Photos – Bracketing

Photos – Bracketing October 16, 2008

For those of you with an SLR camera, or a higher-end point-and-shoot, there is a great tool you can use to capture a fuller range of light than you would normally expect with your camera.

According to the brilliant Tim Cooper, the human eye can take in about 11 stops of light (meaning we can see things from a wide range of brightness and darkness) whereas a camera can only capture about 5 stops worth. (I should note that I take full responsibility for any faulty information here.) So while we may see with our eyes all the details of darker close-up objects and a the clouds in a bright sky, our camera will have to choose:

blacked-out stuff up close and a detailed sky – or…
details in the foreground and a blown-out sky.
Even fancy cameras that cost thousands of dollars can’t get it all. I use a $300 Canon S3 IS (point-and-shoot) and am intrigued by the new S10 IS. But anyhow…. this is where photoshop comes in handy. Photoshop and a tripod, I should say.

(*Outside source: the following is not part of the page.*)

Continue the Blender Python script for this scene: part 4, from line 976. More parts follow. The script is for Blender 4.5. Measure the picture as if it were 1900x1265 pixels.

(oh, and I should note that a split or ‘graduated’ neutral density filter will do the same thing that photoshop does – only with photoshop you can play with it a bit more) Either way, you can come out with an image looking like this:

Notice that it preserves most of the brightness of the trees in the second image while bringing in the detailed clouds of the first.

To do this you need a tripod so that you can take two identical pictures with different camera settings. With advanced point-and-shoots you can manually increase/decrease the f-stop on the camera to get the desired result. Note that when shooting landscapes you should keep your ISO set at its lowest possible setting and use longer exposures to pull in the light and color more deeply and truly. The easiest way to get multiple shots with varied f-stops is to use a feature called “bracketing.”

With this setting you simply hit the shutter button once and it takes three pictures – one at your setting, one above it, and one below it (darker and brighter) in f-stop.

Then you open your photos in photoshop, cut one and paste it as a layer on top of the other, and then go to “create layer mask.” This will let you use the gradient tool (which is with the paint-bucket) to make the top layer a graded transparency (just as the filter above could have done in the first place).

Here is another example of the work in progress:


Anywho… I should note that these came from my camera which magically reappeared today! (It had been lost from the trip, lost with 300+ photos, including these.) So I have plenty more to work on and post. Oh, and I should plug my friend Patia’s great review of the Olympus DSLR E-420. It has much better info than what I could give on the pros and cons of an SLR vs point-and-shoot – plus a photo of a handsome fellow with a couple other handsome young fellows in tow…

Happy shooting, peaceful living, and splendid days to you all.